Mr Pompeo tweeted on his arrival in Seoul that he had met Mr Kim and that they “continue to make progress on agreements made at Singapore Summit”.

He said: “Thanks for hosting me and my team.”

Mr Pompeo had flown to Pyongyang from Tokyo after talks with Japan’s prime minister Shinzo Abe during which he pledged the Trump administration would coordinate and unify its strategy for denuclearisation with allies.

Japan has been wary of the initiative, but South Korea has embraced it.

There was no immediate indication whether Mr Pompeo had managed to arrange a much-anticipated second summit between Mr Kim and US president Donald Trump.

Arriving in Seoul after several hours in Pyongyang on his fourth visit to North Korea, Mr Pompeo tweeted that he had a “good trip” and that he and Mr Kim “continue to make progress on agreements made at Singapore summit”.

Mr Trump and Mr Kim held a historic summit there in June that resulted in a vague agreement for the North to denuclearise.

Mike Pompeo
Mr Pompeo has kept the details of his meeting with Mr Kim under wraps (AP)

Mr Pompeo, on the third stop of a four-leg Asian tour that began in Japan and ends in China on Monday, then met South Korea’s president, Moon Jae-in.

Mr Moon, who has met Mr Kim twice, asked Mr Pompeo to make public as much information as he could about the trip.

However, Mr Pompeo declined that opportunity, saying: “I will certainly tell you in private about our conversation, but we had a good, productive conversation.

“As President Trump said, there are many steps along the way and we took one of them today. It was another step forward. So this is, I think, a good outcome for all of us.”

Mr Pompeo has repeatedly refused to discuss details of negotiations, including a US position on North Korea’s demand for a declared end to the Korean War and a proposal from Seoul for such a declaration to be accompanied by a shutdown of the North’s main known nuclear facility.

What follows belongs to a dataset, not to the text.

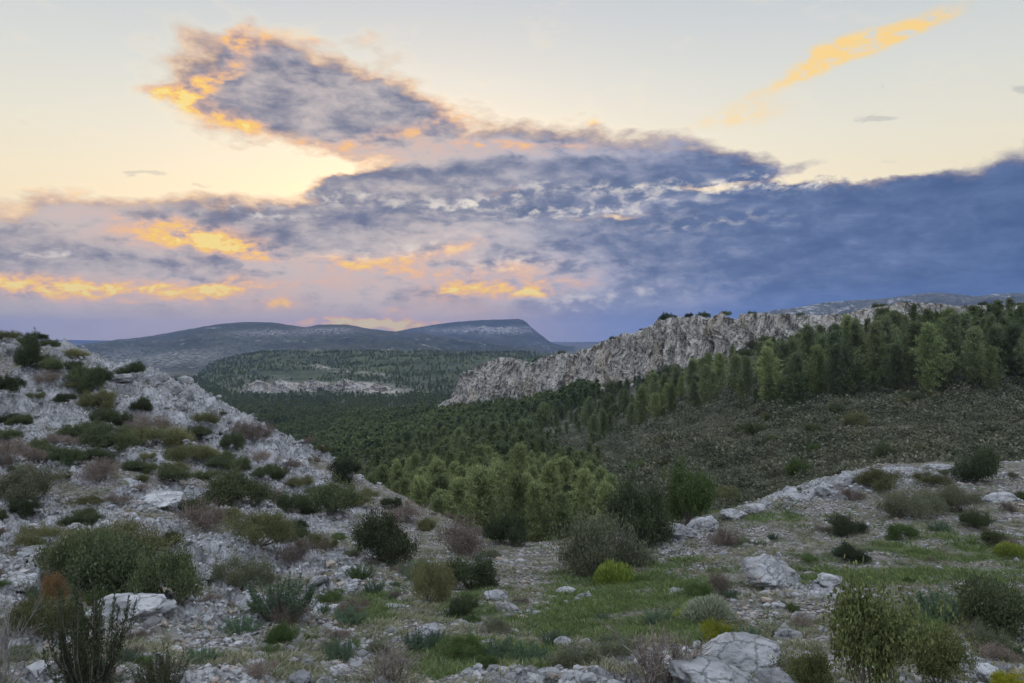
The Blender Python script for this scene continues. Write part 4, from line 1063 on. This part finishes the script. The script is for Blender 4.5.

The US and Japan have pushed for the North to compile and turn over a detailed list of its nuclear sites to be dismantled as a next step in the process. The North has rejected that.

Since the denuclearisation effort got under way with a secret visit to the North by then-CIA chief Mr Pompeo in April, there has been only limited progress, even since the June 12 Trump-Kim summit that many had hoped would jump-start the effort.